At this point you might remember a fact from your complex analysis class: a function satisfying $\Delta f = 0$ is called a harmonic function, and the real or complex part of any holomorphic function is harmonic. And for $x, y$ real the above expression is the real part of the holomorphic function $z^{40}$. So its Laplacian is zero.

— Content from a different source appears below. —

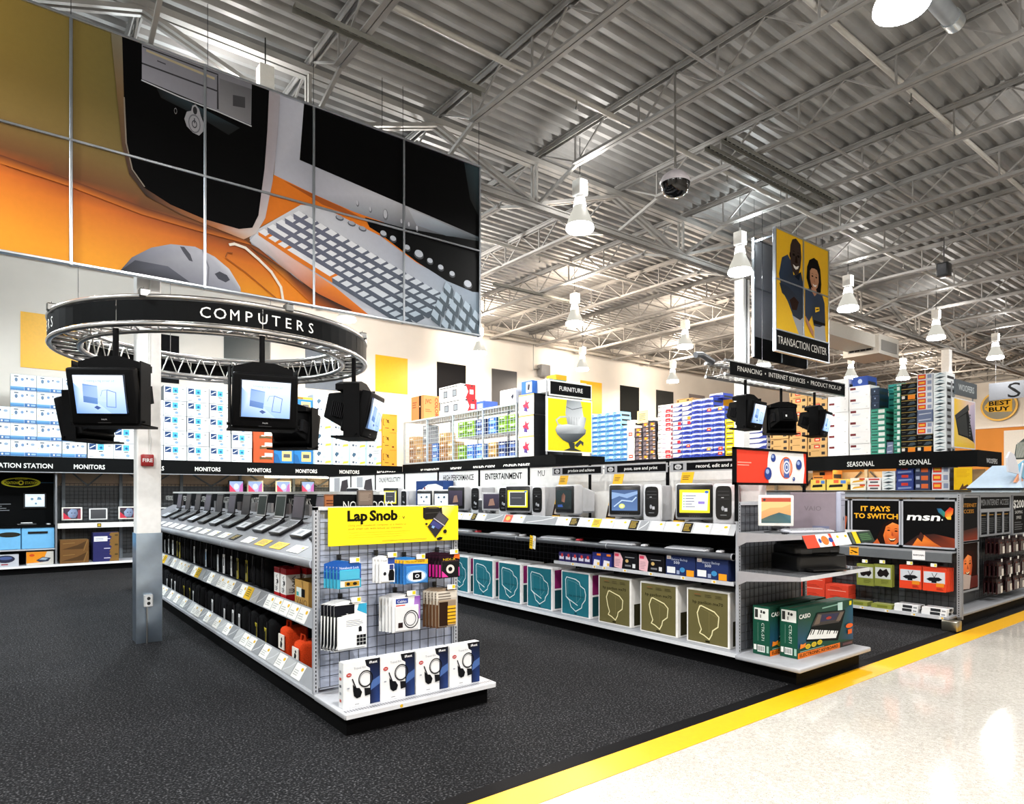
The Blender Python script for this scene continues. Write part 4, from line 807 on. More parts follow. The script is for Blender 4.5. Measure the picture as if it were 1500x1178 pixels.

More explicitly, we introduce the change of variables $z = x + iy, \bar{z} = x - iy$, so that the expression is $\frac{z^{40} + \bar{z}^{40}}{2}$. This change of variables can be paired with a corresponding change of variables on differential operators, the Wirtinger derivatives
$$\frac{\partial}{\partial z} = \frac{ \frac{\partial}{\partial x} - i \frac{\partial}{\partial y}}{2}$$ $$\frac{\partial}{\partial \bar{z}} = \frac{ \frac{\partial}{\partial x} + i \frac{\partial}{\partial y}}{2}.$$
These have been constructed to satisfy the identities $\frac{\partial}{\partial z} z = \frac{\partial}{\partial \bar{z}} z = 1$ and $\frac{\partial}{\partial z} \bar{z} = \frac{\partial}{\partial \bar{z}} z = 0$. It's a pleasant fact that for a function $f : \mathbb{C} \to \mathbb{C}$ the Cauchy-Riemann equations say exactly that $\frac{\partial f}{\partial \bar{z}} = 0$, and it's another pleasant fact that the $2$-dimensional Laplacian factors as
$$\Delta = 4 \frac{\partial}{\partial z} \frac{\partial}{\partial \bar{z}}.$$
This immediately implies that $\Delta f = 0$ for $f$ any polynomial in $z$ or any polynomial in $\bar{z}$ (since the above identities give $\frac{\partial}{\partial \bar{z}} z^n = \frac{\partial}{\partial z} \bar{z}^n = 0$ by the product rule), and more generally for any function which is either holomorphic or anti-holomorphic (meaning that $\frac{\partial f}{\partial z} = 0$). The desired conclusion follows.